The parents of C.S. subsequently filed a wrongful death and negligence lawsuit against the school district, as well as claims against the manufacturing and distributing companies responsible for making the helmet, which were later settled. However, the allegations against the school district proceeded to court with C.S.’s parents claiming that there should have been (1) further planning with the local emergency department, (2) instructions provided to certain “key personnel” describing their planned roles, (3) open access to the gate prior to the game, and (4) an ambulance onsite at the game. Additionally, they alleged that the school district failed to (1) inform them fully of the dangers of concussions in football, (2) address adequately the concussion C.S. suffered in 2016 by neither preventing him from playing nor providing better protective measures, and (3) properly inspect and maintain the new helmet C.S. was wearing during the fateful game. In response, the school district filed a motion for summary judgment based on statutory immunity for following its previously adopted Emergency Action Plan.
After hearing oral arguments from both sides, the lower court granted the school district’s motion. In reaching its conclusion, the lower court held that the school district was immune because its plan sufficiently directed who and how 911 would be called. The lower court also found that there was no genuine dispute of material fact since C.S.’s parents failed to offer any evidence to support their assertion that C.S. would have survived but for some alleged breach by the school district. Thereafter, C.S.’s parents appealed the lower court’s decision to the Arizona Court of Appeals.
The appellate court began its decision by acknowledging “Our sympathies lie with C.S.’s parents. They have suffered an unimaginable loss. But not every loss is actionable. Here, the law lies with the district.” In analyzing the law, the appellate court started first with the parties’ arguments related to the school district’s absolute immunity under A.R.S. § 12-820.01. This rule states that a public entity is immune from liability “for acts and omissions of its employees constituting . . . [t]he exercise of an administrative function involving the determination of fundamental governmental policy,” which includes deciding: (1) whether to seek or provide resources to purchase equipment; and (2) “whether and how to spend existing resources, including those allocated for equipment, facilities and personnel.” Citing an earlier decided case, Myers v. City of Tempe, 212 Ariz. 128, 131, (2006), the appellate court noted “[a] public entity is immune from non-discretionary decisions followed automatically from its own policy decision.” Although C.S.’s parents attempted to distinguish its claims from the facts of Myers, they failed to produce any evidence that the school district deviated from its Emergency Action Plan.

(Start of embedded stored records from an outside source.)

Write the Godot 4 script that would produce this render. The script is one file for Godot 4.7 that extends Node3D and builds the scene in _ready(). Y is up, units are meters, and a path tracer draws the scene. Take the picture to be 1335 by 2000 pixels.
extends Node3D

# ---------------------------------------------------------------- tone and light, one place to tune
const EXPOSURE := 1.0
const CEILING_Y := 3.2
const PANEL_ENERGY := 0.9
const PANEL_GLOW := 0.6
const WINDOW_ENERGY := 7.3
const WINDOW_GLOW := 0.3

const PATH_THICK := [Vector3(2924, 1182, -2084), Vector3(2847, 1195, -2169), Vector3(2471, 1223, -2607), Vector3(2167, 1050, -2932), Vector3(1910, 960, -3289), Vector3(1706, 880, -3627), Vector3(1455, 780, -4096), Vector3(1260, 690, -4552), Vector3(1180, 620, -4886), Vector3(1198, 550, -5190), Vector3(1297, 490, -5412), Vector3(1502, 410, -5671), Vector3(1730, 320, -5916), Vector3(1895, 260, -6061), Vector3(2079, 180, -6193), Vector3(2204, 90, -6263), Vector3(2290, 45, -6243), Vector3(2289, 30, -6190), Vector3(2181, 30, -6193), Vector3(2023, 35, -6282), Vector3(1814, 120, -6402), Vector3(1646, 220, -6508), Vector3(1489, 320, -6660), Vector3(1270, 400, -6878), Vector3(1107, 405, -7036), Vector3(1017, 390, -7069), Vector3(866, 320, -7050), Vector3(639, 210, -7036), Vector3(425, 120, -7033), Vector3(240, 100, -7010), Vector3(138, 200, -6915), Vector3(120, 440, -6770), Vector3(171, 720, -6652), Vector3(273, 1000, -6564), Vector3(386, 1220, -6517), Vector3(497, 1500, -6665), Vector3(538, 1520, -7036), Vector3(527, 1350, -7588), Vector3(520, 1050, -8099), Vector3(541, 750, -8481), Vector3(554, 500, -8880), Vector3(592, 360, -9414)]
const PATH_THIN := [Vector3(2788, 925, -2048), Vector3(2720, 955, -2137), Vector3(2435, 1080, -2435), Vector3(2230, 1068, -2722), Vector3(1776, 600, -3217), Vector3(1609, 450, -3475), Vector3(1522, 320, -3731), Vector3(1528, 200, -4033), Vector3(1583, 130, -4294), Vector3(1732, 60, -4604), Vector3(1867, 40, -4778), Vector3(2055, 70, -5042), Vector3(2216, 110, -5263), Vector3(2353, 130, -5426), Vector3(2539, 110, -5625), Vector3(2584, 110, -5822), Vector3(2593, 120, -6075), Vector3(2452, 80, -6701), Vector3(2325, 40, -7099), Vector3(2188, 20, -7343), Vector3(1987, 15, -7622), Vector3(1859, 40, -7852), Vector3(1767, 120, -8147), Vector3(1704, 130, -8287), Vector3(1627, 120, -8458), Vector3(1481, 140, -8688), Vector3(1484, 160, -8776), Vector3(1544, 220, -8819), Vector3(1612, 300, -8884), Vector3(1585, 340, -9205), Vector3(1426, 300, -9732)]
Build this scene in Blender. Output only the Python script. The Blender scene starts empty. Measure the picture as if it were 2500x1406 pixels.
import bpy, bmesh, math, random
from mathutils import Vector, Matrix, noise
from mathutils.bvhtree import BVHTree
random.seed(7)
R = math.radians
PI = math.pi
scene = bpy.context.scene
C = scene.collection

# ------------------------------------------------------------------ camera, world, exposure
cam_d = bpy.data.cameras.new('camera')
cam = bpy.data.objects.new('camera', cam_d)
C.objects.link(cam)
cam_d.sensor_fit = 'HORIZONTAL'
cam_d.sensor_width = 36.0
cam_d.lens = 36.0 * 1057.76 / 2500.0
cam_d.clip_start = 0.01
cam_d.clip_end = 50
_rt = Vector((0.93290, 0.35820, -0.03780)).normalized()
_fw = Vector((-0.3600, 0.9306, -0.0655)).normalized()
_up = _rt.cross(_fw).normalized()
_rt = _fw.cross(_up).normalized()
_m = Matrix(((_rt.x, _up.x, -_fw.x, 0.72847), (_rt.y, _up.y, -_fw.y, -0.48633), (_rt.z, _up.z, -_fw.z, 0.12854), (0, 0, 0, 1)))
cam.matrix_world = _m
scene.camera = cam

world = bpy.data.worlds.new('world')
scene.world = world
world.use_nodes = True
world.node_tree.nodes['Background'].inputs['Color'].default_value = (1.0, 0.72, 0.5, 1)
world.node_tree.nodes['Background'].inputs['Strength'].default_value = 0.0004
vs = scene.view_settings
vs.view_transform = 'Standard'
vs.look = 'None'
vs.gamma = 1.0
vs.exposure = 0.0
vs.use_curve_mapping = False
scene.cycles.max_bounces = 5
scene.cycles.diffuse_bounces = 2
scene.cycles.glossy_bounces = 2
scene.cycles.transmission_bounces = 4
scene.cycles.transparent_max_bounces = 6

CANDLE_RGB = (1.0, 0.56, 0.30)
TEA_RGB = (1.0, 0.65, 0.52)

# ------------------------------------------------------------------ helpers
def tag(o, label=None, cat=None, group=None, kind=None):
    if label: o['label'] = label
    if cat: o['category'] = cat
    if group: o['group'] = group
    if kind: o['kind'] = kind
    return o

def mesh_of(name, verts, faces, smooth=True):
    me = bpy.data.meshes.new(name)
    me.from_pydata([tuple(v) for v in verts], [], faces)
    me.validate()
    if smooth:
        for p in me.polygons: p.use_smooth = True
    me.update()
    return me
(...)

Therefore, the appellate court found no error to support the parents’ appeal.
Next, the appellate court addressed C.S.’s parents’ claims that there was a genuine dispute of material fact based on their allegations of negligence against the school district. After stating the elements required to prove negligence, namely “(1) a duty requiring the defendant to conform to a certain standard of care; (2) a breach by the defendant of that standard; (3) a causal connection between the defendant’s conduct and the resulting injury; and (4) actual damages,” the appellate court stated that the parties do not dispute that there was legal duty in this case. Rather, the issue to be decided on appeal was “whether the [school] district breached its duty by failing to meet the standard of care, and whether the alleged breach caused C.S.’s injury and death.” However, after reviewing the evidence presented by C.S.’s parents, or lack thereof, the appellate court found that they presented no well-founded expert evidence from which a jury could conclude the district’s actions or inactions cause C.S.’s death. Once again, the appellate court found no error to support the parents’ appeal.
Thus, the Arizona Court of Appeals affirmed the totality of the decision by the lower court granting summary judgment in favor of the school district. The appellate court also denied C.S. parents’ request for costs connected to this appeal because their claims failed. Outcomes such as this are undoubtedly disheartening to the already grieving family members, but as this case demonstrates, tragedy does not always beget legal victory.